Although there is arguably conflicting Sixth Circuit case law on the issue of whether an initial lack of knowledge as to the identity of a defendant constitutes a "mistake" under [*24]  Rule 15(c)(1)(c)(ii), the weight of authority clearly favors a finding that it does not. Therefore, Plaintiff's addition of Defendant Canale as a defendant in this action does not relate back to the original pleadings under Rule 15(c), and both of Plaintiff's claims in this action are time-barred.

 


That student was originally named as a defendant, as were SVSU and the SVSU Board. (ECF No. 16, Am. Compl.) Plaintiff subsequently agreed to dismiss these three defendants (see ECF Nos. 29, 34), leaving only Defendant Canale in the action.

The Second Amended Complaint does not specifically allege infringement of any copyrights besides that of the Work, nor does it identify any other work by Plaintiff that Defendant allegedly made unauthorized use of.

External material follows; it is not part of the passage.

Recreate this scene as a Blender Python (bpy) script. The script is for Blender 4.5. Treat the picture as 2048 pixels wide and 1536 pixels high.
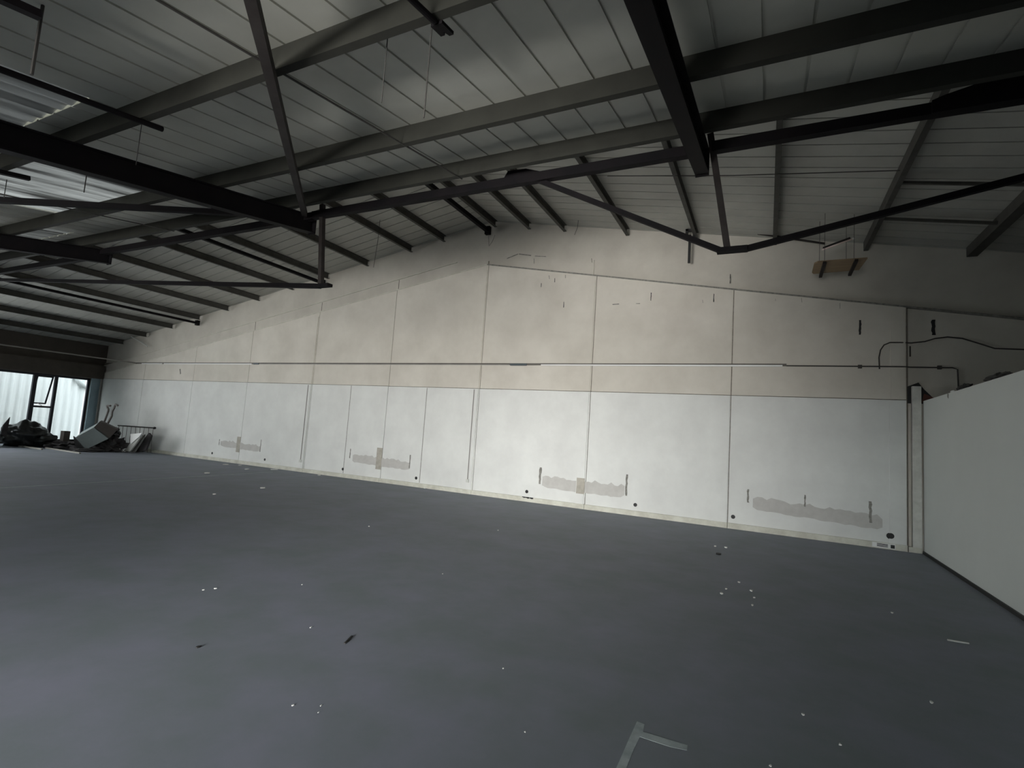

After the parties had briefed the motion but before a hearing was held, the Court certified to the United States Attorney General that the constitutionality of a federal statute—the Copyright Remedy Clarification Act ("CRCA"), 17 U.S.C. § 511(a)—had been drawn into question, as required by 28 U.S.C. § 2403(a) and Federal Rule of Civil Procedure 5.1(b). (ECF No. 24.) The United States declined to intervene in this matter. (ECF No. 27.)

Defendant also contends that Plaintiff has not pled a continuing violation of law as is required to justify injunctive relief, but Plaintiff clarifies in his Response that he is "no longer pursuing his claim for injunctive relief." (Pl.'s Resp. at Pg ID 703.)

Federal Rule of Civil Procedure 4(m) relevantly provides that "[i]f a defendant is not served within 90 days after the complaint is filed, the court--on motion or on its own after notice to the plaintiff--must dismiss the action without prejudice against that defendant or order that service be made within a specified time."

The earlier version of Rule 15(c) analyzed by the Berndt court was essentially identical to the version that is in effect today. The only substantial difference is that under the old Rule 15(c), the new party must have had notice of the action within the limitations period that governed the action, rather than within the 90-day period set forth in Federal Rule of Civil Procedure 4(m), as Rule 15(c) now requires. See Berndt, 796 F.2d at 883.

In fact, this Court is aware of only one (unpublished) Sixth Circuit decision in the last 20 years that seems to directly adopt Berndt's interpretation of Rule 15(c) by reversing a district court's denial of a plaintiff's attempt to amend a complaint outside the statute of limitations, based on the possibility that the plaintiff's naming a Doe defendant in the original complaint may have constituted a "mistake concerning the proper party's identity." See Friedmann v. Campbell, 202 F.3d 268 (6th Cir. 1999) (unpublished) (reversing the district court's denial of a pro se plaintiff's request to amend his complaint to specifically name a Doe defendant because the limitations period had run, and directing the district court to consider on remand whether the new defendant had constructive notice under Berndt without analyzing the issue of mistaken identity). Insofar as Friedmann falls on the Berndt side of the intra-circuit conflict, it is strongly outweighed by the numerous and more recent Sixth Circuit and district court decisions discussed above, all of which have cited Cox for the proposition that the naming of Doe defendants is not a "mistake concerning the proper party's identity" under Fed. R. Civ. P. 15(c)(1)(C)(ii).